WRITTEN INSTRUCTION:
Repeat the whole listing exactly as written.

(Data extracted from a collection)
☆ ☆ ☆

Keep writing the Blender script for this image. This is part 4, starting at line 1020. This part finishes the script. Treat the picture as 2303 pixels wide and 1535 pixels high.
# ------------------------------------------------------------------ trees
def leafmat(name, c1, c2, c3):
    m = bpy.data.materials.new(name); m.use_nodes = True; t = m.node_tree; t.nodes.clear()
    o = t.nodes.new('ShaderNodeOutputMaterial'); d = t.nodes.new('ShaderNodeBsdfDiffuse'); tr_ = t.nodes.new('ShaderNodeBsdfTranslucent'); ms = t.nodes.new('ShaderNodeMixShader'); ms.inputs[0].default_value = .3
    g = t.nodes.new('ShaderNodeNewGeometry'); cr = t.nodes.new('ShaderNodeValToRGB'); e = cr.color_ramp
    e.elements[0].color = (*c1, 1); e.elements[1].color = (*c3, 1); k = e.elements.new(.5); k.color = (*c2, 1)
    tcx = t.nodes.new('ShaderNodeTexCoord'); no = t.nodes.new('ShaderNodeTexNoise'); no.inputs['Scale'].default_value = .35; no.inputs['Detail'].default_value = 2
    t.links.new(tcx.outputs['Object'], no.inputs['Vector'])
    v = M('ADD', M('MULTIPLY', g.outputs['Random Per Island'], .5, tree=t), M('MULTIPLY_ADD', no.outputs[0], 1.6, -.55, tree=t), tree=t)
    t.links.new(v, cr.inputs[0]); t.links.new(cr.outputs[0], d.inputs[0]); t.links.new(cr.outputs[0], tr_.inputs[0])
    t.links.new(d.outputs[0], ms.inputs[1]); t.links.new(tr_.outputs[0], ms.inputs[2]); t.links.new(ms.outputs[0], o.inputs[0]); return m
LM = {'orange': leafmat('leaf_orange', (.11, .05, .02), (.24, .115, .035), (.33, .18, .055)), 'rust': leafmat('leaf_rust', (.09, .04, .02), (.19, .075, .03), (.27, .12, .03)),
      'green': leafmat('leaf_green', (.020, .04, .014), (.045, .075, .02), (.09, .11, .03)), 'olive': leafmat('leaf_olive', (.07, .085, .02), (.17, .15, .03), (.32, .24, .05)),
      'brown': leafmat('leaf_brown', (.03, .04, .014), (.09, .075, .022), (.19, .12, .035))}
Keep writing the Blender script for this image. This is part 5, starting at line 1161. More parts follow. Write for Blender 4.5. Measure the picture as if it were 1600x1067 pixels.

☆ ☆ ☆

IN RESPONSE:
Keep writing the Blender script for this image. This is part 4, starting at line 1020. This part finishes the script. Treat the picture as 2303 pixels wide and 1535 pixels high.
# ------------------------------------------------------------------ trees
def leafmat(name, c1, c2, c3):
    m = bpy.data.materials.new(name); m.use_nodes = True; t = m.node_tree; t.nodes.clear()
    o = t.nodes.new('ShaderNodeOutputMaterial'); d = t.nodes.new('ShaderNodeBsdfDiffuse'); tr_ = t.nodes.new('ShaderNodeBsdfTranslucent'); ms = t.nodes.new('ShaderNodeMixShader'); ms.inputs[0].default_value = .3
    g = t.nodes.new('ShaderNodeNewGeometry'); cr = t.nodes.new('ShaderNodeValToRGB'); e = cr.color_ramp
    e.elements[0].color = (*c1, 1); e.elements[1].color = (*c3, 1); k = e.elements.new(.5); k.color = (*c2, 1)
    tcx = t.nodes.new('ShaderNodeTexCoord'); no = t.nodes.new('ShaderNodeTexNoise'); no.inputs['Scale'].default_value = .35; no.inputs['Detail'].default_value = 2
    t.links.new(tcx.outputs['Object'], no.inputs['Vector'])
    v = M('ADD', M('MULTIPLY', g.outputs['Random Per Island'], .5, tree=t), M('MULTIPLY_ADD', no.outputs[0], 1.6, -.55, tree=t), tree=t)
    t.links.new(v, cr.inputs[0]); t.links.new(cr.outputs[0], d.inputs[0]); t.links.new(cr.outputs[0], tr_.inputs[0])
    t.links.new(d.outputs[0], ms.inputs[1]); t.links.new(tr_.outputs[0], ms.inputs[2]); t.links.new(ms.outputs[0], o.inputs[0]); return m
LM = {'orange': leafmat('leaf_orange', (.11, .05, .02), (.24, .115, .035), (.33, .18, .055)), 'rust': leafmat('leaf_rust', (.09, .04, .02), (.19, .075, .03), (.27, .12, .03)),
      'green': leafmat('leaf_green', (.020, .04, .014), (.045, .075, .02), (.09, .11, .03)), 'olive': leafmat('leaf_olive', (.07, .085, .02), (.17, .15, .03), (.32, .24, .05)),
      'brown': leafmat('leaf_brown', (.03, .04, .014), (.09, .075, .022), (.19, .12, .035))}
Keep writing the Blender script for this image. This is part 5, starting at line 1161. More parts follow. Write for Blender 4.5. Measure the picture as if it were 1600x1067 pixels.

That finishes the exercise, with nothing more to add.